The Orioles split a doubleheader with Tampa Bay on Saturday and have taken two of three in this series. As the teams meet in the series finale today, a win by the Orioles would give them two straight series wins for the first time in 2018.
The Orioles took the opener 6-3 yesterday behind right-hander David Hess. They lost the nightcap 10-3 as their pitchers allowed 12 hits and seven walks. The Orioles gave up 10 or more runs for the seventh time.
In the second game, Baltimore (12-28) saw a four-game win streak end and Tampa Bay (16-21) snapped a five-game losing streak. The Rays are 3-2 versus the Orioles.
Right-hander Dylan Bundy (1-5, 5.31 ERA) will make his ninth start of the 2018 season this afternoon. On Tuesday night, in the Orioles 15-7 loss to Kansas City to start the homestand, Bundy became the first pitcher in the modern era (since 1900) to allow four homers without getting an out. His final line was no innings, five hits and seven runs with two walks, no strikeouts and the four homers. He threw 28 pitches, 13 for strikes. Three of the home runs hit off him were at 106 or 107 mph.
So Bundy pitched to a1.42 ERA his first five starts and his ERA is 19.00 the last three. Over that three-start stretch he has thrown nine innings allowing 23 hits, 22 runs (19 earned) and has given up nine homers. That was after allowing one home run in 31 2/3 in those first five games.

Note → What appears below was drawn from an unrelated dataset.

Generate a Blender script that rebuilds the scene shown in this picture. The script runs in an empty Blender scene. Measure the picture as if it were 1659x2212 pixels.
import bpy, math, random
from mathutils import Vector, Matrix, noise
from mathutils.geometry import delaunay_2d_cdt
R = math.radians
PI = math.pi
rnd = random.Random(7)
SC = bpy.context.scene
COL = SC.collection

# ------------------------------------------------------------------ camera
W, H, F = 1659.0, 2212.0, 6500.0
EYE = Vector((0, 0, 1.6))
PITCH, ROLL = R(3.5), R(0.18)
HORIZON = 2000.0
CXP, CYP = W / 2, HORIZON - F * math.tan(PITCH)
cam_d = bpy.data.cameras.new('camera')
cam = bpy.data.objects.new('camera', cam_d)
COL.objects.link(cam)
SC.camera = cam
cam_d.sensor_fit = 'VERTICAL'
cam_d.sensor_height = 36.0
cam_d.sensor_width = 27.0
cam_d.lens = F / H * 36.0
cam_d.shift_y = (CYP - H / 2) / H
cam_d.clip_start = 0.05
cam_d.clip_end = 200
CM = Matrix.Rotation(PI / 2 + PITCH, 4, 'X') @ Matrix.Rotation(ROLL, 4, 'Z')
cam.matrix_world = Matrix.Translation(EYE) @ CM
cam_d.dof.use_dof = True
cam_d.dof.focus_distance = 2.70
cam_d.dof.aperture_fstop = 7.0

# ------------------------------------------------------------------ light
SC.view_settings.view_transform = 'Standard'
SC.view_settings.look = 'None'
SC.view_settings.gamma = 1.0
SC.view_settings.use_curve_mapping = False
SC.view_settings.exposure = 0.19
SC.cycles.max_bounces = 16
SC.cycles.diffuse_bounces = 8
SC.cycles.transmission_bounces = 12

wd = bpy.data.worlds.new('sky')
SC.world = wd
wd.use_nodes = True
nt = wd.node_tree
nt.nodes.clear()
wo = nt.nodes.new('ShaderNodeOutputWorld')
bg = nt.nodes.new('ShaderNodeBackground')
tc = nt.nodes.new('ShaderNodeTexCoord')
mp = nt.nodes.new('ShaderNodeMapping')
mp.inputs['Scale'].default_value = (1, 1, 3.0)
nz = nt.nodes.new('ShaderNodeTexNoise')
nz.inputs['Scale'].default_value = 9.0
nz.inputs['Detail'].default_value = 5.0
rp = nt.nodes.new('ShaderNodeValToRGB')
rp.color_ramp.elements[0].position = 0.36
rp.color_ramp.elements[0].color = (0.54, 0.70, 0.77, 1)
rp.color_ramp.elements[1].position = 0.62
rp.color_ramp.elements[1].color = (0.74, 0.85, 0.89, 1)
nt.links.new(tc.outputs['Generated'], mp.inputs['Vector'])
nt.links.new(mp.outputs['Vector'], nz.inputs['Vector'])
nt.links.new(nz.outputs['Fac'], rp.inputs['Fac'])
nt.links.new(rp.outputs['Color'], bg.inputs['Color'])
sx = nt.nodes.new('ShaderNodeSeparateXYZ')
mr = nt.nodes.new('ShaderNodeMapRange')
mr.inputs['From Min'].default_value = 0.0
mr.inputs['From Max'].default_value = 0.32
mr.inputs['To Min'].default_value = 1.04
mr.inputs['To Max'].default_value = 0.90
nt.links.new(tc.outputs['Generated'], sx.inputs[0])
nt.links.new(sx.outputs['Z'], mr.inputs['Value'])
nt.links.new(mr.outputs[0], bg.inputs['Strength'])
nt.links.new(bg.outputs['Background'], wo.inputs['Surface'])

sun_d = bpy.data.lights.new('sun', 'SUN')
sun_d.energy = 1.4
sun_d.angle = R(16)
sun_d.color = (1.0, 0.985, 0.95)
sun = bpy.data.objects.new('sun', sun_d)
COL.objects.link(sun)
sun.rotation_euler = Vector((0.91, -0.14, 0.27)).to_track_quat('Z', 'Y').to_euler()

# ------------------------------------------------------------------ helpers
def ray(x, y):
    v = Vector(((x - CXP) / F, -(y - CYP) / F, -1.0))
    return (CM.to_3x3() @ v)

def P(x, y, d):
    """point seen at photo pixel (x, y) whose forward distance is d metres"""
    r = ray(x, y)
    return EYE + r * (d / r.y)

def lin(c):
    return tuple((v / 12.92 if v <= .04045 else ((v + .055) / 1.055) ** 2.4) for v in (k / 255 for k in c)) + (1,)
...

After Tuesday's game, Bundy confirmed that he had a mild groin issue during his start May 2, but said he was otherwise not injured.
"Yeah, physically I'm fine," he said. "I'm just not executing the pitches I need to right now. I was leaving pitches right down the middle and they were hitting them over the fence. Got us in a 7-0 early hole that we couldn't climb out of. Yeah, I had a little groin tightness in California, but it's been fine and I was able to pitch tonight. It really hasn't been an issue."
Added catcher Caleb Joseph: "You are looking for the crispness on pitches and it just hasn't been there the past couple starts. He's obviously capable and there may or may not be other things kind of going on or whatever. He wants to get back to that kind of crisp fastball and crisp slider and (we were) just seeing a lot of kind of lazy spin and he knows it. Even just the location. The location is kind of abnormal for him. He's usually extremely great with his accuracy. Just hasn't really been there the last two or three starts."
Lefty Blake Snell (4-2, 2.40 ERA) gets the start today for the Rays. For the season over 48 2/3 innings he's allowed 32 hits and 14 walks, with 50 strikeouts and a .188 batting average against. He's given up two runs or less for six consecutive starts, going 4-1 with a 1.82 ERA.
Lefty batters hit just .118 off him and right-handers bat .218. He has allowed just a .061 average (2-for-33) and a .121 slugging percentage when pitching with runners in scoring position.
Trey Mancini hit a leadoff homer last night and he now has 11 multi-hit games. Adam Jones has nine-game hitting streak and is batting .361 (13-for-36) during that stretch. Manny Machado has 13 homers and has hit four in his last four games and 10 in the last 22.
Saturday's doubleheader was the first for the Orioles since they swept the Rays at Oriole Park on June 25, 2016.